La classe prolétarienne a été tellement atomisée et sortie de la production, reléguée aux emplois de services, dans cette tierce partie qui n'a plus rien à voir avec le Tiers-État mais s'appelle désormais tertiaire, qu'on ne peut guère rêver la voir réunie. Sans compter tous les emplois inutiles au service seulement du capital, publicité et autres démarchages qui mêlent talents de commerces ou talents créatifs et qui, par définition, s'appuient sur la compétition. La fonction publique est rabrouée par ses commanditaires et décriés par les autres. Diantre.

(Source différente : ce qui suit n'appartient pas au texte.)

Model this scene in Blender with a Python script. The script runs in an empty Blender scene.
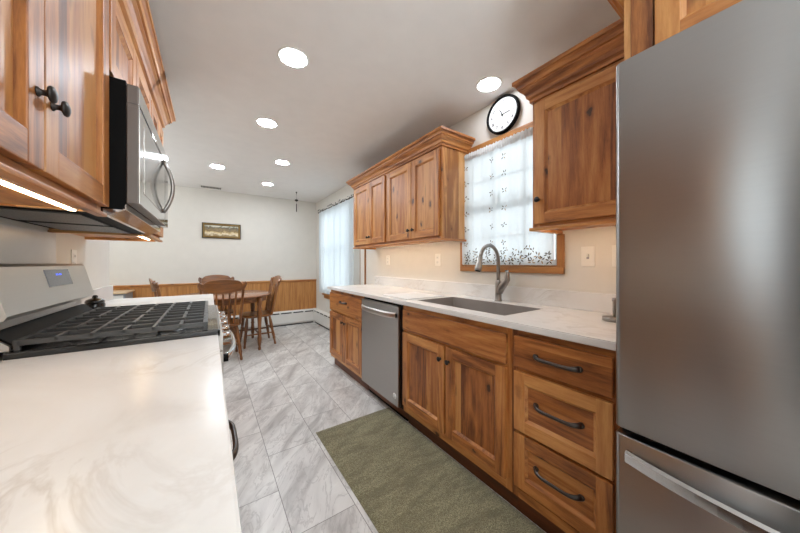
import bpy, bmesh, math, random
from mathutils import Vector, Matrix

PI = math.pi
S = bpy.context.scene
C = S.collection
H = 1.183

# ------------------------------------------------------------------ camera
cam = bpy.data.cameras.new('camera')
cam.sensor_width = 36.0
cam.lens = 277.5 * 36.0 / 800.0
cam.shift_y = -3.2 / 800.0
cam.clip_start = 0.02
camo = bpy.data.objects.new('camera', cam)
camo.location = (0, 0, H)
camo.rotation_euler = (PI / 2, 0, -math.radians(34.5))
C.objects.link(camo)
S.camera = camo

# ------------------------------------------------------------------ world + exposure
w = bpy.data.worlds.new('daylight')
S.world = w
w.use_nodes = True
bg = w.node_tree.nodes['Background']
bg.inputs[0].default_value = (0.86, 0.95, 1.0, 1)
bg.inputs[1].default_value = 1.35
S.view_settings.view_transform = 'Standard'
S.view_settings.look = 'None'
S.view_settings.gamma = 1.0
S.view_settings.use_curve_mapping = False
S.view_settings.exposure = 1.38
LAMP = 62.0          # radiance of the recessed lamps
STRIP = 9.0          # radiance of the under-cabinet strips


def up_light(name, loc, size, power, col):
    """an added, unseen fill light aimed at the ceiling to brighten the room"""
    l = bpy.data.lights.new(name, 'AREA')
    l.shape = 'DISK'
    l.size = size
    l.energy = power
    l.color = col
    o = bpy.data.objects.new(name, l)
    o.location = loc
    o.rotation_euler = (PI, 0, 0)
    C.objects.link(o)


up_light('bounce_fill', (0.75, -1.55, 1.2), 0.9, 30.0, (0.86, 0.94, 1.0))  # added behind the viewer to lift the ceiling and near kitchen
up_light('dining_fill', (-1.75, 4.3, 1.6), 0.4, 10.0, (0.86, 0.94, 1.0))  # added fill out of view at the dining room's left, no real lamp


# ------------------------------------------------------------------ node helpers
class NT:
    def __init__(s, name):
        s.m = bpy.data.materials.new(name)
        s.m.use_nodes = True
        s.t = s.m.node_tree
        s.n = s.t.nodes
        s.b = s.n['Principled BSDF']

    def add(s, t, **kw):
        n = s.n.new(t)
        for k, v in kw.items():
            if isinstance(k, str) and hasattr(n, k):
                setattr(n, k, v)
        return n

    def put(s, sock, v):
        if isinstance(v, bpy.types.NodeSocket):
            s.t.links.new(v, sock)
        elif isinstance(v, (tuple, list)) and len(v) == 3 and sock.type == 'RGBA':
            sock.default_value = (*v, 1)
        else:
            sock.default_value = v

    def math(s, op, a, b=None, c=None):
        n = s.n.new('ShaderNodeMath')
        n.operation = op
        s.put(n.inputs[0], a)
        if b is not None:
            s.put(n.inputs[1], b)
        if c is not None:
            s.put(n.inputs[2], c)
        return n.outputs[0]

    def vmath(s, op, a, b=None):
        n = s.n.new('ShaderNodeVectorMath')
        n.operation = op
        s.put(n.inputs[0], a)
        if b is not None:
            s.put(n.inputs[1], b)
        return n.outputs[0]

    def obj(s):
        return s.n.new('ShaderNodeTexCoord').outputs['Object']

    def geo(s):
        return s.n.new('ShaderNodeNewGeometry').outputs['Position']

    def rand(s):
        return s.n.new('ShaderNodeObjectInfo').outputs['Random']

    def sep(s, v):
        n = s.n.new('ShaderNodeSeparateXYZ')
        s.put(n.inputs[0], v)
        return n.outputs

    def comb(s, x, y, z):
        n = s.n.new('ShaderNodeCombineXYZ')
        for i, v in enumerate((x, y, z)):
            s.put(n.inputs[i], v)
        return n.outputs[0]

    def noise(s, v, scale, detail=4, rough=0.55, dist=0.0):
        n = s.n.new('ShaderNodeTexNoise')
        s.put(n.inputs['Vector'], v)
        n.inputs['Scale'].default_value = scale
        n.inputs['Detail'].default_value = detail
        n.inputs['Roughness'].default_value = rough
        n.inputs['Distortion'].default_value = dist
        return n.outputs[0]

    def ramp(s, f, stops):
        n = s.n.new('ShaderNodeValToRGB')
        s.put(n.inputs[0], f)
        e = n.color_ramp.elements
        while len(e) < len(stops):
            e.new(0.5)
        for i, (p, c) in enumerate(stops):
            e[i].position = p
            e[i].color = (*c, 1) if len(c) == 3 else c
        return n.outputs[0]

    def mix(s, f, a, b, mode='MIX'):
        n = s.n.new('ShaderNodeMix')
        n.data_type = 'RGBA'
        n.blend_type = mode
        s.put(n.inputs[0], f)
        s.put(n.inputs[6], a)
        s.put(n.inputs[7], b)
        return n.outputs[2]

    def bump(s, h, strength=0.3, dist=0.001):
        n = s.n.new('ShaderNodeBump')
        n.inputs['Strength'].default_value = strength
        n.inputs['Distance'].default_value = dist
        s.put(n.inputs['Height'], h)
        s.t.links.new(n.outputs[0], s.b.inputs['Normal'])


def lin(r, g, b):
    f = lambda c: ((c / 255.0 + 0.055) / 1.055) ** 2.4 if c > 10 else c / 255.0 / 12.92
    return (f(r), f(g), f(b))


def plain(name, rgb, rough=0.5, metal=0.0, emit=None, coat=0.0, noise_amt=0.04):
    k = NT(name)
    c = lin(*rgb)
    n = k.noise(k.obj(), 9.0, 3)
    d = tuple(x * (1 - noise_amt * 2) for x in c)
    k.put(k.b.inputs['Base Color'], k.mix(n, c, d))
    k.b.inputs['Roughness'].default_value = rough
    k.b.inputs['Metallic'].default_value = metal
    k.b.inputs['Coat Weight'].default_value = coat
    if emit:
        k.put(k.b.inputs['Emission Color'], lin(*emit[0]))
        k.b.inputs['Emission Strength'].default_value = emit[1]
    return k.m


def wood(name, axis, light, mid, dark, board=0.0, board_axis=None, knots=True, rough=0.42, tone=0.35):
    """axis: the grain's direction. board: width of glued boards across board_axis."""
    k = NT(name)
    o = k.obj()
    r = k.rand()
    off = k.comb(k.math('MULTIPLY', r, 37.1), k.math('MULTIPLY', r, 23.7), k.math('MULTIPLY', r, 51.3))
    x, y, z = k.sep(o)
    g = [x, y, z]
    bid = 0.0
    if board:
        bc = g[board_axis]
        wob = k.math('ADD', bc, k.math('MULTIPLY', r, 3.7))
        cell = k.math('FLOOR', k.math('DIVIDE', wob, board))
        wn = k.n.new('ShaderNodeTexWhiteNoise')
        wn.noise_dimensions = '1D'
        k.put(wn.inputs['W'], k.math('ADD', cell, k.math('MULTIPLY', r, 91.0)))
        bid = wn.outputs[0]
    p = k.vmath('ADD', o, off)
    if board:
        p = k.vmath('ADD', p, k.comb(k.math('MULTIPLY', bid, 7.0), k.math('MULTIPLY', bid, 5.0), k.math('MULTIPLY', bid, 9.0)))
    sc = [1.0, 1.0, 1.0]
    sc[axis] = 0.10
    ps = k.vmath('MULTIPLY', p, tuple(sc))
    big = k.noise(ps, 11.0, 3, 0.5, 0.8)
    fine = k.noise(ps, 75.0, 4, 0.6, 0.3)
    streak = k.noise(ps, 190.0, 3, 0.7, 0.2)
    # cathedral rings: a slow field cut into lines
    field = k.noise(ps, 5.0, 2, 0.4, 0.4)
    rings = k.math('FRACT', k.math('MULTIPLY', field, 11.0))
    rings = k.math('ABSOLUTE', k.math('SUBTRACT', rings, 0.5))
    f = k.math('ADD', k.math('MULTIPLY', big, 0.52), k.math('MULTIPLY', fine, 0.28))
    f = k.math('ADD', f, k.math('MULTIPLY', rings, 0.30))
    f = k.math('ADD', f, k.math('MULTIPLY', k.math('SUBTRACT', streak, 0.5), 0.22))
    if board:
        f = k.math('ADD', f, k.math('MULTIPLY', k.math('SUBTRACT', bid, 0.5), tone))
    else:
        f = k.math('ADD', f, k.math('MULTIPLY', k.math('SUBTRACT', r, 0.5), tone * 0.5))
    col = k.ramp(f, [(0.26, dark), (0.45, mid), (0.66, light)])
    if knots:
        v = k.n.new('ShaderNodeTexVoronoi')
        v.feature = 'F1'
        sk = [1.6, 1.6, 1.6]
        sk[axis] = 0.8
        pk = k.vmath('MULTIPLY', p, tuple(sk))
        wv = k.n.new('ShaderNodeTexNoise')
        k.put(wv.inputs['Vector'], p)
        wv.inputs['Scale'].default_value = 30.0
        pk = k.vmath('ADD', pk, k.vmath('MULTIPLY', wv.outputs[1], (0.04, 0.04, 0.04)))
        k.put(v.inputs['Vector'], pk)
        v.inputs['Scale'].default_value = 6.0
        d = v.outputs['Distance']
        halo = k.ramp(d, [(0.07, (1, 1, 1)), (0.24, (0, 0, 0))])
        core = k.ramp(d, [(0.07, (1, 1, 1)), (0.11, (0, 0, 0))])
        crack = k.noise(k.vmath('MULTIPLY', ps, (1, 1, 1)), 28.0, 2, 0.5, 0.2)
        cr = k.ramp(crack, [(0.72, (0, 0, 0)), (0.75, (1, 1, 1))])
        col = k.mix(k.math('MULTIPLY', halo, 0.7), col, lin(104, 56, 24))
        col = k.mix(k.math('MULTIPLY', core, 0.85), col, (0.035, 0.016, 0.008))
        col = k.mix(k.math('MULTIPLY', cr, 0.6), col, (0.07, 0.03, 0.012))
    k.put(k.b.inputs['Base Color'], col)
    k.b.inputs['Roughness'].default_value = rough
    k.b.inputs['Coat Weight'].default_value = 0.15
    k.b.inputs['Coat Roughness'].default_value = 0.35
    k.bump(fine, 0.12, 0.001)
    return k.m


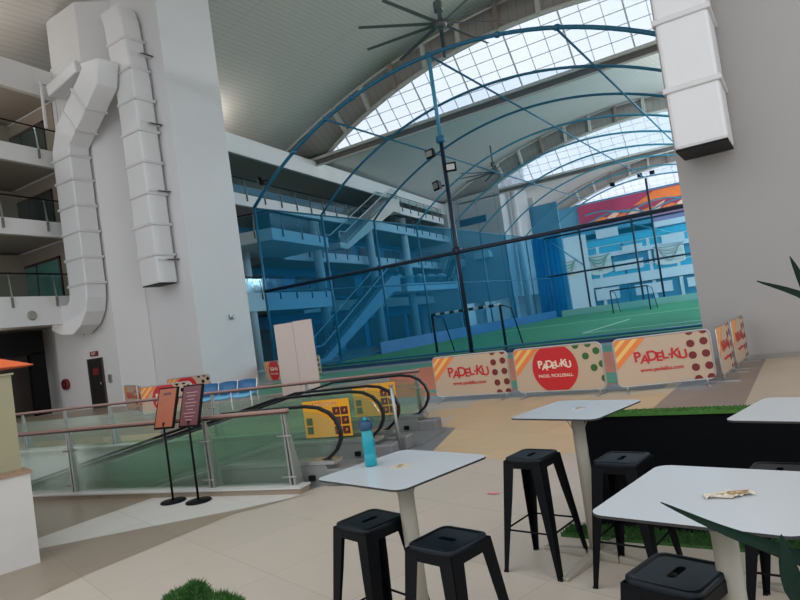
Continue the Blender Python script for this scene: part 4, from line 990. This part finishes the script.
# green grass covered lump at bottom left
gl = thing('grass_ornament', 'lumpy artificial grass covered ornament at the bottom edge', 'ornament', (*W(-1.235,3.28),-.0), R(32.6))
def lump():
    rnd = random.Random(5); g = MB()
    lobes = [((-.10,.0,.46),(.11,.12,.11)), ((-.03,.02,.51),(.07,.08,.08)), ((.07,.0,.44),(.14,.12,.08)), ((.17,-.02,.43),(.06,.08,.055)), ((.01,0,.24),(.20,.16,.24))]
    cols = []
    for c, r in lobes:
        n = 14
        g.grid(lambda u, v: (c[0]+r[0]*math.sin(PI*v)*math.cos(2*PI*u), c[1]+r[1]*math.sin(PI*v)*math.sin(2*PI*u), c[2]-r[2]*math.cos(PI*v)), [i/n for i in range(n+1)], [i/10 for i in range(11)])
        for _ in range(1700):
            a = rnd.uniform(0,2*PI); z = rnd.uniform(-.6,1); q = math.sqrt(1-z*z); nrm = Vector((q*math.cos(a), q*math.sin(a), z))
            p = Vector(c)+Vector((nrm.x*r[0], nrm.y*r[1], nrm.z*r[2])); tip = p+nrm*rnd.uniform(.012,.03)+Vector((rnd.uniform(-.01,.01),rnd.uniform(-.01,.01),rnd.uniform(-.01,.01)))
            s = nrm.orthogonal().normalized()*.0035; g.add([p-s,p+s,tip], [(0,1,2)], rnd.choice((0,0,1)))
    return g
lump().build('grass_fur', ['grassdark','grass'], gl, kind='stuff')

# ------------------------------------------------------------------ potted plant with blade leaves at the right
ppx, ppy = W(.92,.98)
pp = thing('potted_plant', 'potted plant with long dark sword-like leaves at the right edge', 'plant', (ppx,ppy,0), 0)
m = MB(); m.lathe([(.13,0),(.17,.05),(.20,.55),(.21,.6),(.185,.6),(.18,.56)], 28); m.build('pot', 'pot', pp)
m = MB(); m.lathe([(.18,.54),(.17,.56),(.02,.57)], 20); m.build('soil', 'soil', pp)
def leaf(pts, w, roll=0., fold=.25):
    pts = [Vector((*W(p[0],p[1]), p[2]))-Vector((ppx,ppy,0)) for p in pts]
    # smooth the spine
    sp = []
    for i in range(len(pts)-1):
        p0 = pts[max(i-1,0)]; p1 = pts[i]; p2 = pts[i+1]; p3 = pts[min(i+2,len(pts)-1)]
        for k in range(6):
            t = k/6; sp.append(.5*((2*p1)+(-p0+p2)*t+(2*p0-5*p1+4*p2-p3)*t*t+(-p0+3*p1-3*p2+p3)*t**3))
    sp.append(pts[-1]); n = len(sp); m = MB(); vs = []
    for i, p in enumerate(sp):
        t = (sp[min(i+1,n-1)]-sp[max(i-1,0)]).normalized(); s = t.cross(Vector((0,0,1)))
        if s.length < .05: s = Vector((1,0,0))
        s.normalize(); nn = s.cross(t).normalized(); s = (s*math.cos(roll)+nn*math.sin(roll)).normalized(); nn = s.cross(t).normalized()
        f = i/(n-1); ww = w*(.55+.45*min(1,f*4))*(1-max(0,(f-.35)/.65)**1.6)+.0006
        vs += [p-s*ww, p-nn*ww*fold, p+s*ww]
    m.add(vs, [(i*3+j, i*3+j+1, i*3+3+j+1, i*3+3+j) for i in range(n-1) for j in range(2)], 0, True)
    return m.build('leaf', 'leaf', pp, solid=.0015)
C0 = (.92,.98,.56)
leaf([C0,(.80,.96,1.0),(.66,.95,1.26),(.546,1.0,1.328),(.48,1.08,1.352),(.413,1.15,1.386)], .017, roll=.5)
leaf([C0,(.78,.95,.90),(.60,.93,1.15),(.525,.95,1.28),(.532,.99,1.365)], .036, roll=.2)
leaf([C0,(.86,.95,1.2),(.74,.96,1.56),(.665,1.0,1.70),(.621,1.1,1.756)], .020, roll=.3)
leaf([C0,(.86,.95,1.2),(.72,.98,1.5),(.665,1.0,1.66),(.672,1.08,1.79)], .024, roll=.5)
leaf([C0,(.95,1.05,1.2),(1.05,1.15,1.6),(1.12,1.3,1.7)], .024)
leaf([C0,(1.06,.95,1.1),(1.2,.90,1.4),(1.4,.9,1.45)], .024)
leaf([C0,(.90,.85,1.0),(.82,.74,1.1),(.78,.65,1.02)], .026, roll=.8)

# ------------------------------------------------------------------ light
w = bpy.data.worlds.new('sky'); scene.world = w; w.use_nodes = True
N = w.node_tree.nodes; Lk = w.node_tree.links; N.clear()
o = N.new('ShaderNodeOutputWorld'); bg = N.new('ShaderNodeBackground'); Lk.new(bg.outputs[0], o.inputs[0])
tcn = N.new('ShaderNodeTexCoord'); nz = N.new('ShaderNodeTexNoise'); nz.inputs['Scale'].default_value = 2.5; nz.inputs['Detail'].default_value = 4
Lk.new(tcn.outputs['Generated'], nz.inputs['Vector'])
cr = N.new('ShaderNodeValToRGB'); cr.color_ramp.elements[0].position = .35; cr.color_ramp.elements[0].color = (.78,.84,.93,1); cr.color_ramp.elements[1].position = .65; cr.color_ramp.elements[1].color = (.95,.96,.98,1)
Lk.new(nz.outputs[0], cr.inputs[0]); Lk.new(cr.outputs[0], bg.inputs[0]); bg.inputs[1].default_value = 1.0

def lamp(name, loc, power, size=.4, col=(1,.98,.95)):
    l = bpy.data.lights.new(name, 'POINT'); l.energy = power; l.shadow_soft_size = size; l.color = col
    o = bpy.data.objects.new(name, l); o.location = loc; COL.objects.link(o)
for y in (16, 28, 40, 52, 63): lamp('hall_fill', (25.5, y, 12.6), 2200, .6, (.95,.98,1))  # unseen fill lights added behind the right wall to brighten hall and galleries
for y in (-12.5, 3, 16): lamp('cove_lamp', (G(y)[0]-1.2, y, 15.75), 110, .3)
lamp('gallery_lamp', (*G(-12,2.2), 13.6), 60, .15); lamp('gallery_lamp', (*G(-12,2.2), 3.4), 40, .1)
scene.view_settings.view_transform = 'Standard'; scene.view_settings.look = 'None'
scene.view_settings.exposure = 0.62; scene.view_settings.gamma = 1.0; scene.view_settings.use_curve_mapping = False
scene.cycles.max_bounces = 8; scene.cycles.transparent_max_bounces = 24; scene.cycles.diffuse_bounces = 4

C'est sûrement que je suis dépressive pour ne voir, des données connues, aucun espoir et ne porter celui-ci que sur l'abandon pur et dur de tous ce que furent nos privilèges, qui se révèlent dans la splendeur de leurs leurres endormissants. Dans le refus de toutes ces petites choses qui semblent indispensables depuis si peu de temps que l'on s'étonne qu'elles le soient tant à une jeunesse née dedans. La remise en question, si elle n'ose approfondir, restera lettre morte. À moins d'avoir acquis que l'avenir lointain, c'est l'année prochaine et que les luttes de jadis sont celles de 1995 !
Nos privilèges de pays colonialiste riche, on nous les ôtera un par un, c'est curieux comme il me semble intelligent de prendre les devants.
S'il y a une table rase à faire, c'est bien celle-là, mais garder les racines ; une bonne taille et on redémarrera de plus bel.